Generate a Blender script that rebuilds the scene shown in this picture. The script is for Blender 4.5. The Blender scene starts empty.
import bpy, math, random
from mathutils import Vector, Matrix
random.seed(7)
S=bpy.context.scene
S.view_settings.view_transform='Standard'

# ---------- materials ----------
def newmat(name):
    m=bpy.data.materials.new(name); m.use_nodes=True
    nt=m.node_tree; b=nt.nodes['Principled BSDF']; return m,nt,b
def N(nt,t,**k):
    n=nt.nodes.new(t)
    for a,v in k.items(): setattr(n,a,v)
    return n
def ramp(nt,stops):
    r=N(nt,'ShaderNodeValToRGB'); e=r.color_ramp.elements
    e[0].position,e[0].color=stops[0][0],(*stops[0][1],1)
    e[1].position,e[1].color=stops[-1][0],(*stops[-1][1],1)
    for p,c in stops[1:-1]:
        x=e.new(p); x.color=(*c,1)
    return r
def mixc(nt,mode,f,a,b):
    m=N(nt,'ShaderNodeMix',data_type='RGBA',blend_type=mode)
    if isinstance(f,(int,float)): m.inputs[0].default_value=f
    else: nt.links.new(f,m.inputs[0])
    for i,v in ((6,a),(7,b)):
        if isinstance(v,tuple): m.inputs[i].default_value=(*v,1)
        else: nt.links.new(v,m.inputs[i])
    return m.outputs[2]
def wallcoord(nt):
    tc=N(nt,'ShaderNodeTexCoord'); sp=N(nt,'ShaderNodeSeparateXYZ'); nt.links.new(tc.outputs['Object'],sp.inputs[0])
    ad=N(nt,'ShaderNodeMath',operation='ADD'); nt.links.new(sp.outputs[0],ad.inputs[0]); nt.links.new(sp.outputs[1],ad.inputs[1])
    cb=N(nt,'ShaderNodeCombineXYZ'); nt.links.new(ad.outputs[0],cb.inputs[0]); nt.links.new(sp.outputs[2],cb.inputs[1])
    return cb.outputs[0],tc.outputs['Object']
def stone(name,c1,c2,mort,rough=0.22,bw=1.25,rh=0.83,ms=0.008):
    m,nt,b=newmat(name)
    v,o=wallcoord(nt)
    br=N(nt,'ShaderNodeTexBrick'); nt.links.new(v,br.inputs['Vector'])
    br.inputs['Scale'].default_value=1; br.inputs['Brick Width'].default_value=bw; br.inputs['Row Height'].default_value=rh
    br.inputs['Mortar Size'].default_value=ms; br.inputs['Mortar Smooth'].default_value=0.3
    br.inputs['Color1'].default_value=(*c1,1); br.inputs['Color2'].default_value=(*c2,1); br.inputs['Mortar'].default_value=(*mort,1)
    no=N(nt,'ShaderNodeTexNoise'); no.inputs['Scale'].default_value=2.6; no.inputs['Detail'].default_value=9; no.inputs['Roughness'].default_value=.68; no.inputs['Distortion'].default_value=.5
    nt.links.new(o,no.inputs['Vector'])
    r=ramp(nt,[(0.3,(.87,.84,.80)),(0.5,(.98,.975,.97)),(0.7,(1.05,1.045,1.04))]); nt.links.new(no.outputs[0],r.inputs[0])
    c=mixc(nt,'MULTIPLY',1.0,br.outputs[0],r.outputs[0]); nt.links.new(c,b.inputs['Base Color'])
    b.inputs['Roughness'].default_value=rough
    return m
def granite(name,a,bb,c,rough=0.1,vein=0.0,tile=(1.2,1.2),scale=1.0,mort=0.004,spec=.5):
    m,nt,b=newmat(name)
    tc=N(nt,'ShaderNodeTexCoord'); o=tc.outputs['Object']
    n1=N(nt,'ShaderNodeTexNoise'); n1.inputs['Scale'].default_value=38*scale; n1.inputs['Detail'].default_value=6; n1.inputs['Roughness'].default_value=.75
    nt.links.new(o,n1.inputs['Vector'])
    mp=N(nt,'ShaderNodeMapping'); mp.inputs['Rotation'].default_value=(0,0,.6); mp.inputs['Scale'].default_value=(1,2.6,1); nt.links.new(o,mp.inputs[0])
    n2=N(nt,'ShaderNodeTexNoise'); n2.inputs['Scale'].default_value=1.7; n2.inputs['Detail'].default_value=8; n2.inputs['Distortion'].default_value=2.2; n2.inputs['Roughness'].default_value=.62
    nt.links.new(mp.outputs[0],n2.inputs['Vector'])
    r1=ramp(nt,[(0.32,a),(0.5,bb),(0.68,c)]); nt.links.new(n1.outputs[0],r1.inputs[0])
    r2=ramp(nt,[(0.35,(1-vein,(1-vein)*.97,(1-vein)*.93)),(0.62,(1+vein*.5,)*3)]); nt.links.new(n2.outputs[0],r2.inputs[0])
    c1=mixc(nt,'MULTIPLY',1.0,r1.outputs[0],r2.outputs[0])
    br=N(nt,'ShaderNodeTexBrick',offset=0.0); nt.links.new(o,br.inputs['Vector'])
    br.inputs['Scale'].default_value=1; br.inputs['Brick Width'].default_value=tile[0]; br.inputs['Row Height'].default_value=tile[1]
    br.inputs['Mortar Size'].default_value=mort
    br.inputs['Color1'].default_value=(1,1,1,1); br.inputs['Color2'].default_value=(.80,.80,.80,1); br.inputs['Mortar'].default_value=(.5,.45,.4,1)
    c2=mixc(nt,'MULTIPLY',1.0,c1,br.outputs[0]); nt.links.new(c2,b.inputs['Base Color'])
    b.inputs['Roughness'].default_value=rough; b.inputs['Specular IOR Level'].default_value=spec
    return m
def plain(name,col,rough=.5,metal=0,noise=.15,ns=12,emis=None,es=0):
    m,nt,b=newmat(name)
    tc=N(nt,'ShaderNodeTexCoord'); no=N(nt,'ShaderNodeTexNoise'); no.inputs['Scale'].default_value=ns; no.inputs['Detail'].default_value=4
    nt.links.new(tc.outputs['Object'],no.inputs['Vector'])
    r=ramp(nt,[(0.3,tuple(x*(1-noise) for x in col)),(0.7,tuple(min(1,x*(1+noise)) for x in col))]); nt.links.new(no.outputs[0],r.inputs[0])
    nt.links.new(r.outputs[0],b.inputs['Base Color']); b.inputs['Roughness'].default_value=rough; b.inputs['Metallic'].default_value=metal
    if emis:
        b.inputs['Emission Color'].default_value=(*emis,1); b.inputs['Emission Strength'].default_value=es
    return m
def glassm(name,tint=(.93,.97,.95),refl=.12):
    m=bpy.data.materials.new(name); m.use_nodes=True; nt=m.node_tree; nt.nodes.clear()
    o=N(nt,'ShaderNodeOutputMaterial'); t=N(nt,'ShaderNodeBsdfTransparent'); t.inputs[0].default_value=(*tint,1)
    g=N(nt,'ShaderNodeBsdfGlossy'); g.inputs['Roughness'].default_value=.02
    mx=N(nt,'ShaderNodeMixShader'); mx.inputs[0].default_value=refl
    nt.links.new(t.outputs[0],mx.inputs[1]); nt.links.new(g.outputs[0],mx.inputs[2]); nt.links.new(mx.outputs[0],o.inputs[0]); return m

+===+

WHAT IS ASKED => Return the lines above precisely as they appear, beginning at the first line and ending at the line with "S.view_settings.view_transform='Standard'", and nothing after it.

COMPLETE RESPONSE =>
Generate a Blender script that rebuilds the scene shown in this picture. The script is for Blender 4.5. The Blender scene starts empty.
import bpy, math, random
from mathutils import Vector, Matrix
random.seed(7)
S=bpy.context.scene
S.view_settings.view_transform='Standard'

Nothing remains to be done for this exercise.